4. Mort and his dishevelled look, raggy clothing, his hat, sleeping all the time, writer's block, the companionship of his dog? The housekeeper and her tidying up and his making faces behind her back? The arrival of Shooter, pounding on the door, the confrontation, Mort saying he didn't know him, the issue of the manuscript, Shooter leaving it, his throwing it in the garbage, the housekeeper taking it out, his beginning to read it, the manuscript being word-for-word for his story? Shooter writing it in 1997, his publishing his story two years before? Checking with Amy by phone? The dilemma in trying to prove that it was his story and not Shooter's?
5. Mort and his handling the situation, his fears? Talking to himself, forever taking naps, the continued phone calls? Shooter and his ominous presence? The mystery man, the car from Mississippi, the strange hat, the accent, the claims? His ringing his security guard, interviewing him, the timing and the expense of his work? His finding him asleep outside the house, the fright? The search of the house, his fears, Shooter reappearing, Mort's reaction and shooting the mirror and the shower glass? Finding his dog dead - and burying him? His going to New York, stalking Amy outside the house? Amy and Ted? The house burning down?
6. The house, his visiting the burnt house, Amy's phone call? Seeing Amy and Ted, his clashing with Ted? The insurance office, his insulting Ted, getting rid of him, talking to Amy, going down the street and talking to Ted, discovering the name of Ted's home in Tennessee, Shooter's Bay? Blaming him for everything that was happening? Confronting him and challenging him?
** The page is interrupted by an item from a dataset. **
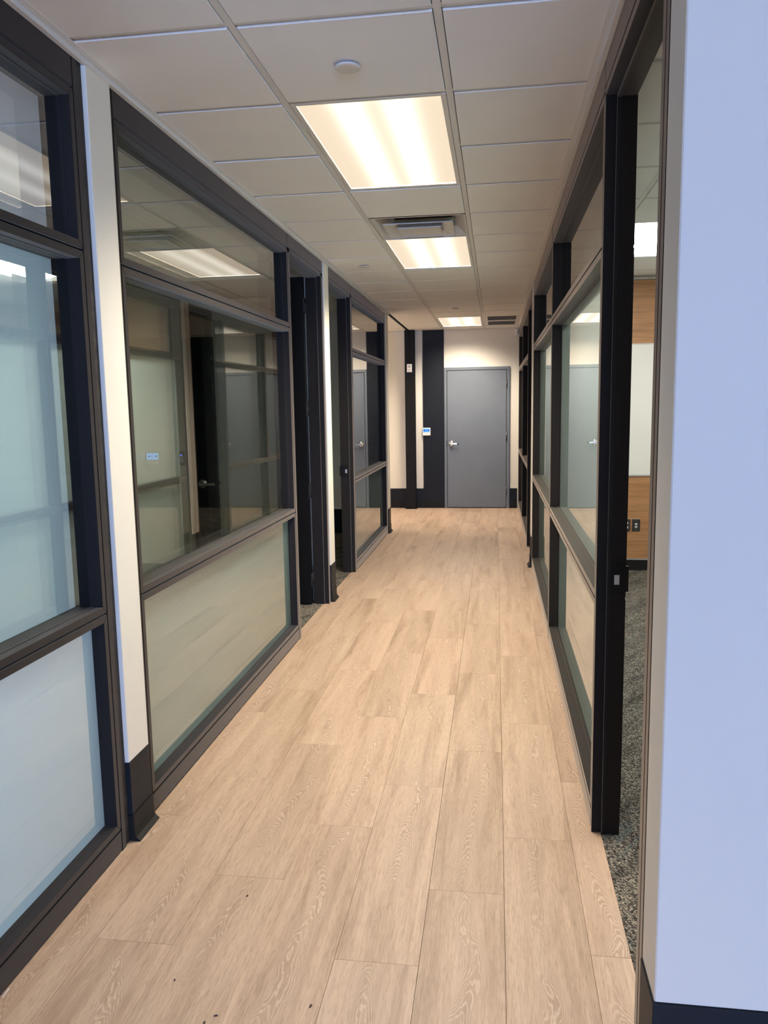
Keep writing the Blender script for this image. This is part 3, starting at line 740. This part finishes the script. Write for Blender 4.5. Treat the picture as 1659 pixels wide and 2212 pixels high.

7. The return to the lake, his phoning his security guard, making the appointment with the old man who had waved to them and could witness to Shooter's presence (and the later flashback and his waving only to Mort)? His waking late, his going to the appointment, discovering the bodies, fainting, his pushing the car over the cliff into the water? Shooter's arrival, challenging him, giving him the time limit? His hurrying to the post office to get the magazine, finding it had been torn open, the pages cut out? His being unwilling to talk to the sheriff?
8. Amy and Ted, the phone calls, their love for each other, the broken marriage, Amy and her explanations, Mort's drinking? The love and betrayal, the blame? Ted coming to visit, Mort finding him at the service station, the clash, Ted punching his hand on the car? His wanting Mort to sign the divorce documents? Amy, the phone call, her deciding to visit with the papers, Ted deciding to follow her?
9. The sheriff, his age, doing needlepoint for his arthritis, listening to Mort - and not listening? His wanting to talk to Mort, Mort hurrying away? His return at the end, his knowing the truth, threatening Mort?
10. The people in the town, the growing suspicions, at the shop, the girl from the post office, his flirting and her moving away?
11. Mort continuing to talk to himself, the two selves appearing, his having created Shooter as an alter-ego, a shadow figure? Their clash? The visualising of the story, the garden, Amy's garden? The showing of the two Morts, the showing of Mort alone but talking to his alter-ego? Amy's arrival, being disturbed, the destruction in the house, her finding Mort behind the door, his persecution of her, the physical violence, her death? Her trying to warn Ted, his death?
12. The end, the writer's block gone, Mort writing his story - and looking through the secret window to the garden, the corn crop and the complete disappearance of Amy as in the story? The irony of his eating the corn, the visit of the sheriff, the cooking of the corn?
13. Stephen King themes, psychological thriller, psychological case-study, madness?